- _Prompt_
Take the lines from the beginning of the data below through the line holding "return CAMP + r * (y / r[1])" and return exactly those.

Records from a dataset:
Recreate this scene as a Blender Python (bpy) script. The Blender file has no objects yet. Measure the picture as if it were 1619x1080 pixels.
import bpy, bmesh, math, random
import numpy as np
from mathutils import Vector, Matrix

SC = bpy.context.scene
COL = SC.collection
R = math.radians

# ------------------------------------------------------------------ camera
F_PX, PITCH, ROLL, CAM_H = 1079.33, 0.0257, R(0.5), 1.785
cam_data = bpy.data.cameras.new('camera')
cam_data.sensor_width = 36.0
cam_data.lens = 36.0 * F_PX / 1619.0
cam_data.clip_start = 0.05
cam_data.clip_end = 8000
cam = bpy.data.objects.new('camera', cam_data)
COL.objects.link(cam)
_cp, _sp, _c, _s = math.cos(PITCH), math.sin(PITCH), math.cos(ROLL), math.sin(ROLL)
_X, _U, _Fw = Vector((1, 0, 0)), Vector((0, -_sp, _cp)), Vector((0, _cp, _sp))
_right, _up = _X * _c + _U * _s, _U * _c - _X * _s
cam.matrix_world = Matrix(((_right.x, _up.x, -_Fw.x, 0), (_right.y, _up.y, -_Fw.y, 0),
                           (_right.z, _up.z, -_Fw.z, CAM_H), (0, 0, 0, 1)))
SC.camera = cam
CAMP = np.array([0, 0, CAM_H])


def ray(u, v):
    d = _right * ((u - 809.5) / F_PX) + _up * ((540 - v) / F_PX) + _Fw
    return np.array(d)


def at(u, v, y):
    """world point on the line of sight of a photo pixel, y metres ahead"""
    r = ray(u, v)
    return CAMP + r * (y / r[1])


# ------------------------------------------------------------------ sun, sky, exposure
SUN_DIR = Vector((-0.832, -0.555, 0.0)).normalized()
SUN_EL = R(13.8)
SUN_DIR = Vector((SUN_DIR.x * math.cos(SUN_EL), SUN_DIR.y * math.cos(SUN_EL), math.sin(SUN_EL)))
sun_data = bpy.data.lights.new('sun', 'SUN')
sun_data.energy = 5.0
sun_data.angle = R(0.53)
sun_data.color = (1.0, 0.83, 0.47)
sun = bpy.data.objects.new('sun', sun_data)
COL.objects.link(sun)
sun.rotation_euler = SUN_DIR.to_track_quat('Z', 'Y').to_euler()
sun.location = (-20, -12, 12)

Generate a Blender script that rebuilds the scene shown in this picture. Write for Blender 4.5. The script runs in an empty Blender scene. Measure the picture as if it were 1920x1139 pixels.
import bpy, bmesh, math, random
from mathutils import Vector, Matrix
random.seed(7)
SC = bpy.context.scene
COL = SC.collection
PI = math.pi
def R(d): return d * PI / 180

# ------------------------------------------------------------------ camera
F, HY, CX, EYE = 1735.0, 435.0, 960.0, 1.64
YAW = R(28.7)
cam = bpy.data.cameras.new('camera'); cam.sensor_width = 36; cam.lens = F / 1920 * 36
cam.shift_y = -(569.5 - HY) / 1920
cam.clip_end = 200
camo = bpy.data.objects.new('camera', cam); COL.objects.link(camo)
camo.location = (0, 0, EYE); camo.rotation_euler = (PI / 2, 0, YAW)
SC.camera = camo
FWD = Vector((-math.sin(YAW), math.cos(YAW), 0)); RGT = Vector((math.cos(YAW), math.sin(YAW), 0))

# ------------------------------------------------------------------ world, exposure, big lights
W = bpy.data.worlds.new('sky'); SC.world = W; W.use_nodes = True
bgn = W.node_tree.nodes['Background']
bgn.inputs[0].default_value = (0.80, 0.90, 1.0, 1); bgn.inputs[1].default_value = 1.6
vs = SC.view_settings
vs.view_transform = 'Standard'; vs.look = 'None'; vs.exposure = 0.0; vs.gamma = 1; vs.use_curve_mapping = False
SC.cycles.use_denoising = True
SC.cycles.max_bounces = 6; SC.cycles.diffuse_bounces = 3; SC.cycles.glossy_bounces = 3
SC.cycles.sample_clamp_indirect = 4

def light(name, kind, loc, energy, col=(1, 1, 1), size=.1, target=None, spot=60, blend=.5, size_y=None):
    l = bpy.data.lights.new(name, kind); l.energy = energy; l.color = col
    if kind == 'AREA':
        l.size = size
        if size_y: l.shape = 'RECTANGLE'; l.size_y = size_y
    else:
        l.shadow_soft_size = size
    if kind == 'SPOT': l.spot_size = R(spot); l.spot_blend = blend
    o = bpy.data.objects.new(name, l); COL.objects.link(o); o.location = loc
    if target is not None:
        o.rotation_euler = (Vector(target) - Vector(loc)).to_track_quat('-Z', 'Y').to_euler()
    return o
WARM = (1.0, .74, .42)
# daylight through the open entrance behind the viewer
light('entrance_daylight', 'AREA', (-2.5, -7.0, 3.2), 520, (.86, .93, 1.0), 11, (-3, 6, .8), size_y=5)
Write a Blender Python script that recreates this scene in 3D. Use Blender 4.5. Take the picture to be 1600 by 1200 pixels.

- _Response below_
Recreate this scene as a Blender Python (bpy) script. The Blender file has no objects yet. Measure the picture as if it were 1619x1080 pixels.
import bpy, bmesh, math, random
import numpy as np
from mathutils import Vector, Matrix

SC = bpy.context.scene
COL = SC.collection
R = math.radians

# ------------------------------------------------------------------ camera
F_PX, PITCH, ROLL, CAM_H = 1079.33, 0.0257, R(0.5), 1.785
cam_data = bpy.data.cameras.new('camera')
cam_data.sensor_width = 36.0
cam_data.lens = 36.0 * F_PX / 1619.0
cam_data.clip_start = 0.05
cam_data.clip_end = 8000
cam = bpy.data.objects.new('camera', cam_data)
COL.objects.link(cam)
_cp, _sp, _c, _s = math.cos(PITCH), math.sin(PITCH), math.cos(ROLL), math.sin(ROLL)
_X, _U, _Fw = Vector((1, 0, 0)), Vector((0, -_sp, _cp)), Vector((0, _cp, _sp))
_right, _up = _X * _c + _U * _s, _U * _c - _X * _s
cam.matrix_world = Matrix(((_right.x, _up.x, -_Fw.x, 0), (_right.y, _up.y, -_Fw.y, 0),
                           (_right.z, _up.z, -_Fw.z, CAM_H), (0, 0, 0, 1)))
SC.camera = cam
CAMP = np.array([0, 0, CAM_H])


def ray(u, v):
    d = _right * ((u - 809.5) / F_PX) + _up * ((540 - v) / F_PX) + _Fw
    return np.array(d)


def at(u, v, y):
    """world point on the line of sight of a photo pixel, y metres ahead"""
    r = ray(u, v)
    return CAMP + r * (y / r[1])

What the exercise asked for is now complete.